OK, Wayne, let me agree with you that ALL the individual downwelling photons from H2O, CO2, and all other so-called “greenhouse gases” to the Surface comes from “just 10’s of meters”. As a first approximation I am willing to believe that is actually true for some altitude that is a relatively tiny percentage of the total height of the Atmosphere. So let us draw “Wayne’s line”at that level.
Does that mean that if all the rest of the Atmosphere above Wayne’s line was pure N2 then the Surface temperatures would be unaffected? In other words, are you claiming that the “greenhouse gases” above Wayne’s line have no role in the quantity of downwelling radiation reaching the Surface?
I do not think that is so. The reason is that the “greenhouse gases” below Wayne’s line, as we know, emit roughly half their photons up and the other half down. Those that happen to go upwards would continue out to Space absent the “greenhouse gases” that are above Wayne’s line.
Given that there are “greenhouse gases” above Wayne’s line, most of the upward-going photons from below Wayne’s line will be absorbed in “just 10’s of meters”. About half of those absorbed photons will be re-emitted downwards back below Wayne’s line and will be absorbed by “greenhouse gases” there. Thus, some of the photons coming down to the Surface will be the end result of a series of transactions that took place both below and above Wayne’s line.
Yes, the specific photon that strikes the Surface came from a molecule below Wayne’s line. But, the energy in that photon may be from a second or third or fourth … etc. transaction, some of which may have taken place above Wayne’s line.
Indeed, assuming the area below Wayne’s line is where ALL the photons from the Atmosphere to the Surface originated, I can tell you that about half those photons are from single transactions totally below Wayne’s line, about a quarter involve transactions above Wayne’s line but below a Wayne’s line #2 that is “just 10’s of meters” above the first Wayne’s line, about an eighth from the area between Wayne’s line #2 and #3, and so on and on, much of the way up the height of the Atmosphere.
@Ira
The Hockey Team is doing a fine job consigning themselves to ignomy. The signature of inevitable defeat was when the memo went out saying “global warming” is out and “climate change” is in. They realized at that point the jig was up about global warming. It wasn’t happening at an alarming rate and the pitiful scientific narrative fell apart.
The next shoe fell when “climate change” morphed into “climate disruption” because every fool knows the climate changes and most of them who didn’t sleep through elementary school science classes learned there were glaciers covering the earth 10,000 years ago and these glaciers are overdue for a comeback.

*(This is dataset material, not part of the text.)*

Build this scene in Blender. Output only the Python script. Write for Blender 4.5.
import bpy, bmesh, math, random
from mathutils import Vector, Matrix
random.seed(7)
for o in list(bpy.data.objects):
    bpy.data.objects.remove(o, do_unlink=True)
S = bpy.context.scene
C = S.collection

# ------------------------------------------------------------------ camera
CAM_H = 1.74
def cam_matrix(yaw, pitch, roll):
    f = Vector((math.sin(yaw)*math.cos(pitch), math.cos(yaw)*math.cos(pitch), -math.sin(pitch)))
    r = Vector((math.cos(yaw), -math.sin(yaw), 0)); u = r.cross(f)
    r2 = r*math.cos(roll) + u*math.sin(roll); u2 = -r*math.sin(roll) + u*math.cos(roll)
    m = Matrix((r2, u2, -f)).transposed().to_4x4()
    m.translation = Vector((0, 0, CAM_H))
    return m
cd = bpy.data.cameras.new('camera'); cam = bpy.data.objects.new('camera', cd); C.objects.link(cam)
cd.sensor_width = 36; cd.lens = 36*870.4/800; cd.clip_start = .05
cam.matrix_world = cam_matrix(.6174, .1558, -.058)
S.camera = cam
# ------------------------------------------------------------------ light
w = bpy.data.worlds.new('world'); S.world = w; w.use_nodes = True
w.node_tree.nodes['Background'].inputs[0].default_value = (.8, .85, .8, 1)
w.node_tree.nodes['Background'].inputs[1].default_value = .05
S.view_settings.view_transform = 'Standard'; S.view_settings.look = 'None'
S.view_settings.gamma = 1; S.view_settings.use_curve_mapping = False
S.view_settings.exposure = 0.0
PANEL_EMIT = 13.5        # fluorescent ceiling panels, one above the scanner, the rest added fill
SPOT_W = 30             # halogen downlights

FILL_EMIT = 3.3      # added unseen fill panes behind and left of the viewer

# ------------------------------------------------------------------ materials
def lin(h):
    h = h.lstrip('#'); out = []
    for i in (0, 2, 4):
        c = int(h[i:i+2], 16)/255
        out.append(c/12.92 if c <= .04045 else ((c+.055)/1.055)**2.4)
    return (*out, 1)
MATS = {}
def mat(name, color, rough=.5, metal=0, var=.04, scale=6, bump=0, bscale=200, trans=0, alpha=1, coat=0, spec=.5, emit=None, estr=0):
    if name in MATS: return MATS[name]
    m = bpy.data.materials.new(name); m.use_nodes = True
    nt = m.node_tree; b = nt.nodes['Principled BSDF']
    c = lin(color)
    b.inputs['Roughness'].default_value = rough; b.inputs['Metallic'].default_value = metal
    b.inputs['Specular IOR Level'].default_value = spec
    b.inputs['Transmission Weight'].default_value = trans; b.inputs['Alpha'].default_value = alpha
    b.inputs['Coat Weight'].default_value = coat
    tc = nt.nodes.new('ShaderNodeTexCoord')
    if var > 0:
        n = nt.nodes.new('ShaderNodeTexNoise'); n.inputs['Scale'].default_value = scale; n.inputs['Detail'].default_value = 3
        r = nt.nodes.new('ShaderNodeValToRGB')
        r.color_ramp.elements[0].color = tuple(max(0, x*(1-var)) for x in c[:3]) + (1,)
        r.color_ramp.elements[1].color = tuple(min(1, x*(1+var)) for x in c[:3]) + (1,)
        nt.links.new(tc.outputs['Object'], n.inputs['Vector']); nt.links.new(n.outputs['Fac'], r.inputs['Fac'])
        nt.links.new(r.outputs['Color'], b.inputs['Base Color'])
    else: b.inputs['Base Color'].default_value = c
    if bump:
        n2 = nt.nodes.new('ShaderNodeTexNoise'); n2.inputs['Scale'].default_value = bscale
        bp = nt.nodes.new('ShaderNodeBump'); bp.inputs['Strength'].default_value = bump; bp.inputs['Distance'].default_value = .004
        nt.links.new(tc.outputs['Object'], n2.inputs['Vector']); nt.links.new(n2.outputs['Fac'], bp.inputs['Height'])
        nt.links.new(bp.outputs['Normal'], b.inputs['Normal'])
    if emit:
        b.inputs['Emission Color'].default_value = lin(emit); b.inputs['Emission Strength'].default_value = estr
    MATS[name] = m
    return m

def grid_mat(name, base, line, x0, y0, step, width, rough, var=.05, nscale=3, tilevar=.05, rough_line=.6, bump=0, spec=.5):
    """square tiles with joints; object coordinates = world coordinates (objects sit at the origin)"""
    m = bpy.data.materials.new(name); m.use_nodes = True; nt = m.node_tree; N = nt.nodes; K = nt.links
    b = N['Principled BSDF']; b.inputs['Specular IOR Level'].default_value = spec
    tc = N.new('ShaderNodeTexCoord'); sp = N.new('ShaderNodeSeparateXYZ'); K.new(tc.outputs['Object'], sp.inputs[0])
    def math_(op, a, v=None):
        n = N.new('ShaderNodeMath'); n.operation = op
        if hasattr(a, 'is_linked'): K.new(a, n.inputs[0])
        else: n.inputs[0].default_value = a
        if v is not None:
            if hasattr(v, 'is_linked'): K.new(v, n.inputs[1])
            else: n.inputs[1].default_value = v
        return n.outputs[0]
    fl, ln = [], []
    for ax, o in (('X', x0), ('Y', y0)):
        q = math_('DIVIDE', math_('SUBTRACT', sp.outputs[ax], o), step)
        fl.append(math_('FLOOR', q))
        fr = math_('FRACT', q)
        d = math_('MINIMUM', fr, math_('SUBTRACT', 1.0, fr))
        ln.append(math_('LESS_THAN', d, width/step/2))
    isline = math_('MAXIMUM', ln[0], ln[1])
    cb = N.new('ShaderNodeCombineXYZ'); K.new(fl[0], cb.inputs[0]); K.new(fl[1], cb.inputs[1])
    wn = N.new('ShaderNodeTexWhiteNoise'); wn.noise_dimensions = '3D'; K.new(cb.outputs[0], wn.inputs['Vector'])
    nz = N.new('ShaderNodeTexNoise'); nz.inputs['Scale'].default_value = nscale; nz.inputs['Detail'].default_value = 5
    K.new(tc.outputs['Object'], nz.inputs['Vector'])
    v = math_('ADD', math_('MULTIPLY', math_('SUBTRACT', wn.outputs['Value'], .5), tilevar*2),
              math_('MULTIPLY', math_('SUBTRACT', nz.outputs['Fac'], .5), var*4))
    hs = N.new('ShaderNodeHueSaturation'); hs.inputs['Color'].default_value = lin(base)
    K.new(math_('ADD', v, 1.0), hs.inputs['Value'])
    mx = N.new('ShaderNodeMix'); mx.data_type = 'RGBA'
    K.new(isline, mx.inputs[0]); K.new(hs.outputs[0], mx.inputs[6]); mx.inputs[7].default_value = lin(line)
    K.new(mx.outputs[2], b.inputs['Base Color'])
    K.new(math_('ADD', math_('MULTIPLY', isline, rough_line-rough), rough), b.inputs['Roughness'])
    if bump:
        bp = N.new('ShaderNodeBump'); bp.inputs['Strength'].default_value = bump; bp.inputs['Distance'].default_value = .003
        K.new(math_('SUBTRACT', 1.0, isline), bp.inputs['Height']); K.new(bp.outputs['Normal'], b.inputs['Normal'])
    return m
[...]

Climate disruption might actually be an accurate term and they should stick with it and hope the next few decades provide some kind of empirical validity to it so at least they won’t go down in the history books as the largest collection of scientific jackasses since Ptolemy’s merry band of epicyclic cipherers were still breathing.
No problem, Wayne, as an engineer I always interpret “all” to mean more than “two-sigma” (95%) or “three-sigma” (99.5%), depending upon the context, up to the point where, as you say, “the small difference remaining doesn’t matter “. I agree that the accuracy of virtually all estimates in the area of climate science does not justify any high level of precision. As you may have noticed, I tend to round my results so as not to imply high precision.